Why is my URI not hierarchical? [duplicate]

Solution 1:

You should be using

getResourceAsStream(...);

when the resource is bundled as a jar/war or any other single file package for that matter.

See the thing is, a jar is a single file (kind of like a zip file) holding lots of files together. From Os's pov, its a single file and if you want to access a part of the file(your image file) you must use it as a stream.

Documentation

Solution 2:

Here is a solution for Eclipse RCP / Plugin developers:

Bundle bundle = Platform.getBundle("resource_from_some_plugin");
URL fileURL = bundle.getEntry("files/test.txt");
File file = null;
try {
   URL resolvedFileURL = FileLocator.toFileURL(fileURL);

   // We need to use the 3-arg constructor of URI in order to properly escape file system chars
   URI resolvedURI = new URI(resolvedFileURL.getProtocol(), resolvedFileURL.getPath(), null);
   File file = new File(resolvedURI);
} catch (URISyntaxException e1) {
    e1.printStackTrace();
} catch (IOException e1) {
    e1.printStackTrace();
}

It's very important to use FileLocator.toFileURL(fileURL) rather than resolve(fileURL) , cause when the plugin is packed into a jar this will cause Eclipse to create an unpacked version in a temporary location so that the object can be accessed using File.
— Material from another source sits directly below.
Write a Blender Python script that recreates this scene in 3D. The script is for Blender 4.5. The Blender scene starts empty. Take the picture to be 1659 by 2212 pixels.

For instance, I guess Lars Vogel has an error in his article - http://blog.vogella.com/2010/07/06/reading-resources-from-plugin/

Solution 3:

I face same issue when I was working on a project in my company. First Of All, The URI is not hierarichal Issue is because probably you are using "/" as file separator.

You must remember that "/" is for Windows and from OS to OS it changes, It may be different in Linux. Hence Use File.seperator .

So using

this.getClass().getClassLoader().getResource("res"+File.separator+"secondFolder")

may remove the URI not hierarichal. But Now you may face a Null Pointer Exception. I tried many different ways and then used JarEntries Class to solve it.

File jarFile = new File(this.getClass().getProtectionDomain().getCodeSource().getLocation().toURI().getPath());
        String actualFile = jarFile.getParentFile().getAbsolutePath()+File.separator+"Name_Of_Jar_File.jar";
        System.out.println("jarFile is : "+jarFile.getAbsolutePath());
        System.out.println("actulaFilePath is : "+actualFile);
        final JarFile jar = new JarFile(actualFile);
        final Enumeration<JarEntry> entries = jar.entries(); //gives ALL entries in jar
        System.out.println("Reading entries in jar file ");
        while(entries.hasMoreElements()) {
            JarEntry jarEntry = entries.nextElement();
            final String name = jarEntry.getName();
            if (name.startsWith("Might Specify a folder name you are searching for")) { //filter according to the path
                System.out.println("file name is "+name);
                System.out.println("is directory : "+jarEntry.isDirectory());
                File scriptsFile  = new File(name);
                System.out.println("file names are : "+scriptsFile.getAbsolutePath());

            }
        }
        jar.close();

You have to specify the jar name here explicitly. So Use this code, this will give you directory and sub directory inside the folder in jar.